Filed in: Bioethics, Current Affairs, Good eats, Japan, The Armadillo Conceptual Series

Dsc_0358jpeg I know it's early in Colorado, so maybe we can call this a 'pre-post' trackback. I beg Jeff's forgiveness for being off topic - this has nothing to do with burnt broccoli, a Scotch-Irish woman's feet, or educational English lessons from Mrs. Hapke ...

I was just coming in to Narita Airport to head back to Seattle, when I noticed a new addition to the 'endangered species' case. I could have sworn that last time I looked at this there was an Ocelot or Manx or something - this time, be still my heart - there's Jeff''s Armadillo.

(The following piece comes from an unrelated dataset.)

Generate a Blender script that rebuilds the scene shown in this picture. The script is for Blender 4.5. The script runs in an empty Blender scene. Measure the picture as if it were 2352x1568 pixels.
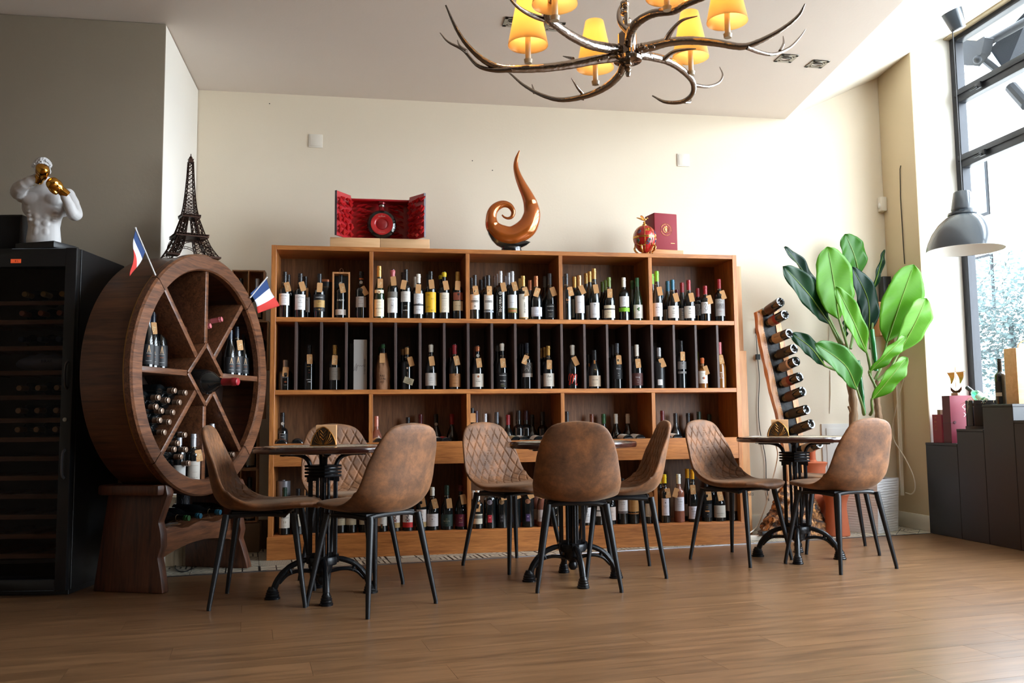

Now, I know that Fridays, Jeff usually promises to trot out that Armadillo - but for the last many, many weeks, there has just been excuse after excuse proffered like like so many Michael Jackson missed court appearances. I know that it has been rumored that the little guy has been on the lamb, and, occasionally, sad pictures have been offered up as to one fate or another.


This time it looks like - now I'm just saying it appears to me - the little guy has given his life for others of his kind to stop the callous importation of the many coveted Armadillo parts.

Last time I looked into it, there were 1,432 Armadillos per capita in Texas, and 1,107 per capita in Alabama, so I surely hope that the little guy didn't become some messianic armadillo offering for nothing.

I'll grant that it is possible that Jeff has another explanation - but, sir, you must produce the Armadillo and he must dance, dance, dance or he will be oft remembered as the one that landed in an endangered species case - displacing a more common feline species - because no one in Japan had ever seen anything like it in their entire collective experience.


UPDATE: So no dancing armadillo today... It's called denial.